**SUPPLIED INFORMATION**

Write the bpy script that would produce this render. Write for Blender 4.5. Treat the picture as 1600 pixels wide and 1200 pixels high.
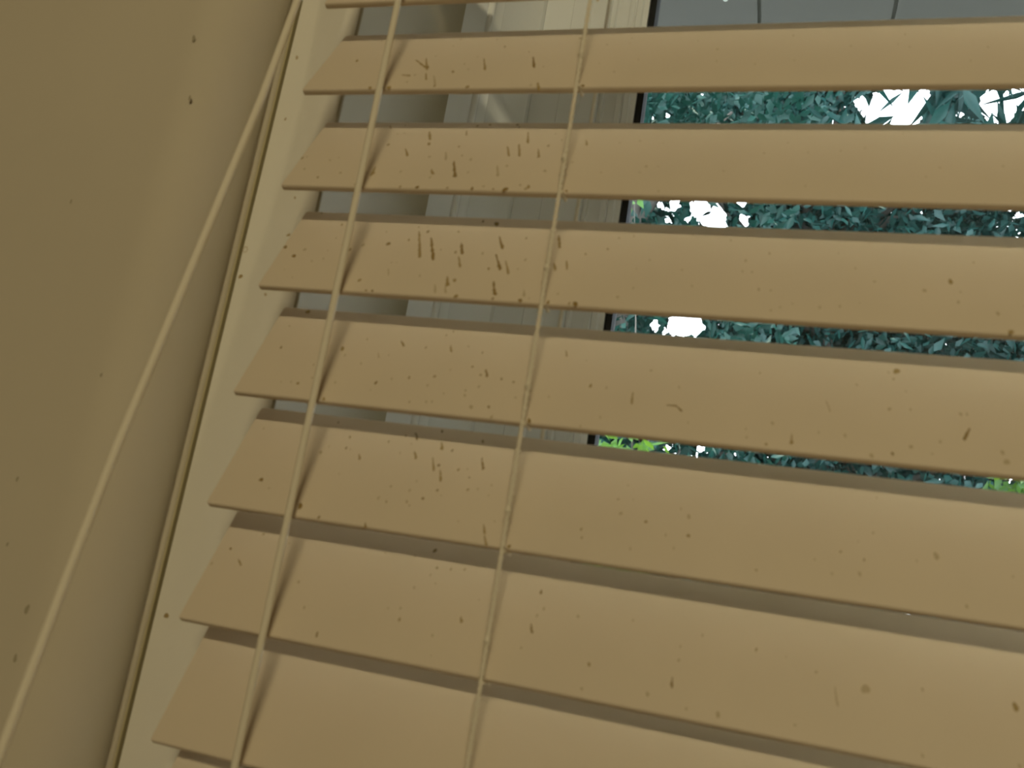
import bpy, bmesh, math, random
import numpy as np
from mathutils import Vector, Matrix
for o in list(bpy.data.objects): bpy.data.objects.remove(o, do_unlink=True)
scene = bpy.context.scene
COL = scene.collection
MM = 0.001

# ---------------------------------------------------------------- camera
cam_data = bpy.data.cameras.new('camera')
cam = bpy.data.objects.new('camera', cam_data); COL.objects.link(cam)
CAM = Vector((0.21638, -0.31939, -0.08024))
rows = ((0.95053285, 0.26700964, 0.15872353), (0.08985212, 0.25278987, -0.96333996), (-0.29734476, 0.92994792, 0.21629369))
rt, dn, fw = (Vector(r) for r in rows)
m = Matrix.Identity(4)
for k in range(3):
    m[k][0] = rt[k]; m[k][1] = -dn[k]; m[k][2] = -fw[k]; m[k][3] = CAM[k]
cam.matrix_world = m
cam_data.sensor_width = 36.0
cam_data.lens = 1387.66 / 1600 * 36
cam_data.clip_start = 0.01; cam_data.clip_end = 200
cam_data.dof.use_dof = True
cam_data.dof.focus_distance = 1.0
cam_data.dof.aperture_fstop = 18.0
scene.camera = cam

# ---------------------------------------------------------------- colour management
scene.view_settings.view_transform = 'Standard'
scene.view_settings.look = 'None'
scene.view_settings.gamma = 1.0
scene.view_settings.exposure = 0.0
scene.view_settings.use_curve_mapping = False

# ---------------------------------------------------------------- sky
world = bpy.data.worlds.new('sky'); scene.world = world; world.use_nodes = True
bg = world.node_tree.nodes['Background']
bg.inputs[0].default_value = (0.84, 0.90, 0.96, 1); bg.inputs[1].default_value = 7.0
# sun high behind the house, reaching the trees over the roof
sd = bpy.data.lights.new('sun', 'SUN'); sd.energy = 3.0; sd.angle = 0.01; sd.color = (1.0, 0.93, 0.7)
so = bpy.data.objects.new('sun', sd); COL.objects.link(so)
so.rotation_euler = Vector((0.45, -0.25, 1.0)).to_track_quat('Z', 'Y').to_euler()
# warm lamp on the room's wall behind the camera, over head height
ld = bpy.data.lights.new('room_lamp', 'AREA'); ld.shape = 'RECTANGLE'; ld.size = 0.46; ld.size_y = 0.045
ld.energy = 10.3; ld.color = (1.0, 0.86, 0.53)
lo = bpy.data.objects.new('room_lamp', ld); COL.objects.link(lo); lo.location = (0.56, -1.75, 0.56)
lo.rotation_euler = (math.radians(78), 0, math.radians(8))      # a long narrow light bar shining into the room

# ---------------------------------------------------------------- helpers
def tag(o, label=None, cat=None, group=None, kind=None):
    if label: o['label'] = label
    if cat: o['category'] = cat
    if group: o['group'] = group
    if kind: o['kind'] = kind
    return o
def empty(name, loc=(0, 0, 0)):
    o = bpy.data.objects.new(name, None); COL.objects.link(o); o.location = loc; return o
def obj(name, me, mats, parent=None, loc=None):
    o = bpy.data.objects.new(name, me); COL.objects.link(o)
    for mt in (mats if isinstance(mats, (list, tuple)) else [mats]): me.materials.append(mt)
    if parent: o.parent = parent
    if loc: o.location = loc
    return o
def mesh_from(verts, faces, smooth=False, mi=None):
    me = bpy.data.meshes.new('m'); me.from_pydata([tuple(v) for v in verts], [], faces); me.update()
    if smooth: me.polygons.foreach_set('use_smooth', [True] * len(me.polygons))
    if mi is not None: me.polygons.foreach_set('material_index', mi)
    return me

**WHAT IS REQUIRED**
Which lines contain "high"? Copy each of them out.

**SOLUTION TO THIS PROBLEM**
Write the bpy script that would produce this render. Write for Blender 4.5. Treat the picture as 1600 pixels wide and 1200 pixels high.
# sun high behind the house, reaching the trees over the roof